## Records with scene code

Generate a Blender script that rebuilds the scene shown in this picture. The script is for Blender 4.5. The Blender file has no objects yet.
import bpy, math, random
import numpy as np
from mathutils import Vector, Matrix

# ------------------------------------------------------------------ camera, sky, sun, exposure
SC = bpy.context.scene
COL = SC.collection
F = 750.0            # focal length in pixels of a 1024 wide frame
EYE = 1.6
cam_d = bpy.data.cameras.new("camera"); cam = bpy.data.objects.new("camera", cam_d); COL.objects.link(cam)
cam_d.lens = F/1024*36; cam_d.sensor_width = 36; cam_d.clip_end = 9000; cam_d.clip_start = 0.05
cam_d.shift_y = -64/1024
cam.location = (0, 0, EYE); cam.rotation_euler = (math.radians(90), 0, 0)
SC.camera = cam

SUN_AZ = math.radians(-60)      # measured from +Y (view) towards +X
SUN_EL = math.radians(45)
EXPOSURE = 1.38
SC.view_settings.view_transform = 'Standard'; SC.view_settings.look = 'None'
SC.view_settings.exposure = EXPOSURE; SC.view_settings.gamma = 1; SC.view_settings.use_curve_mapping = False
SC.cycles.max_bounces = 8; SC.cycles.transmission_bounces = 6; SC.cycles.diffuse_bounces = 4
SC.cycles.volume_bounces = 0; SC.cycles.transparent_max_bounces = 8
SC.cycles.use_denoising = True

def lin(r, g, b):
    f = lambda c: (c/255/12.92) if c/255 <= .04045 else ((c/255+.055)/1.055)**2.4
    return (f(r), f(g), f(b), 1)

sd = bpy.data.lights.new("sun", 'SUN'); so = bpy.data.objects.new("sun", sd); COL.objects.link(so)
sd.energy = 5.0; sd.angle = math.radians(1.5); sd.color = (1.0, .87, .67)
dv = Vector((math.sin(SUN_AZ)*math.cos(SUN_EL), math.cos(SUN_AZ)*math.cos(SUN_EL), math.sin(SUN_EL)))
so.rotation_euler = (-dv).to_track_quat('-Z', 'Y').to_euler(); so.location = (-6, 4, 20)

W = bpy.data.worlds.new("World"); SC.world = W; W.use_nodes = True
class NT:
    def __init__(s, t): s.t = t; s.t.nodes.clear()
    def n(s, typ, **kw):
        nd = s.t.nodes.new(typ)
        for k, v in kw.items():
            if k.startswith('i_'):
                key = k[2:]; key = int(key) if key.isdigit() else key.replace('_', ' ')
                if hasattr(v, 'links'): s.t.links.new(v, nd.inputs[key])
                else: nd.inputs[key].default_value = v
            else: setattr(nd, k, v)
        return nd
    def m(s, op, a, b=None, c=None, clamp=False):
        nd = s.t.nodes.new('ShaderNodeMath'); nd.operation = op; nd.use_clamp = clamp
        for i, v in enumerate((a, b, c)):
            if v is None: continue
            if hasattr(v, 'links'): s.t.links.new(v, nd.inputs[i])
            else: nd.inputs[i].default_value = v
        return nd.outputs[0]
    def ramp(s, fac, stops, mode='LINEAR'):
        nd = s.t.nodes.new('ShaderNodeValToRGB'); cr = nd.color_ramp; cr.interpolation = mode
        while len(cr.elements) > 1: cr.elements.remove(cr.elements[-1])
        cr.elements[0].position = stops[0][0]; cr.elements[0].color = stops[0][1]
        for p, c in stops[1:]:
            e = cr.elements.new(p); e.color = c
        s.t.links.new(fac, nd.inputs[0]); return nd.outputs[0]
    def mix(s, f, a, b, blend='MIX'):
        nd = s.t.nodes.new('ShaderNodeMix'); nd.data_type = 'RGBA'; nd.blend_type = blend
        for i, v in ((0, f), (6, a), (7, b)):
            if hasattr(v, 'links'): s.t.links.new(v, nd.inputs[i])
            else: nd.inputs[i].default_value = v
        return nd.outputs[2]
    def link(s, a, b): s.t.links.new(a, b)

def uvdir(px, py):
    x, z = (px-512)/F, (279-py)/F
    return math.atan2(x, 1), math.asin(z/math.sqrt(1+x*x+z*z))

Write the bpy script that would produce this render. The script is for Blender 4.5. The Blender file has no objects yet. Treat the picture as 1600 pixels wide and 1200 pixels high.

## EXERCISE DESCRIPTION
Look at the material above and copy, word for word, its lines from the first through the one containing "from mathutils import Vector, Matrix".

## ANSWER FOR THIS EXERCISE
Generate a Blender script that rebuilds the scene shown in this picture. The script is for Blender 4.5. The Blender file has no objects yet.
import bpy, math, random
import numpy as np
from mathutils import Vector, Matrix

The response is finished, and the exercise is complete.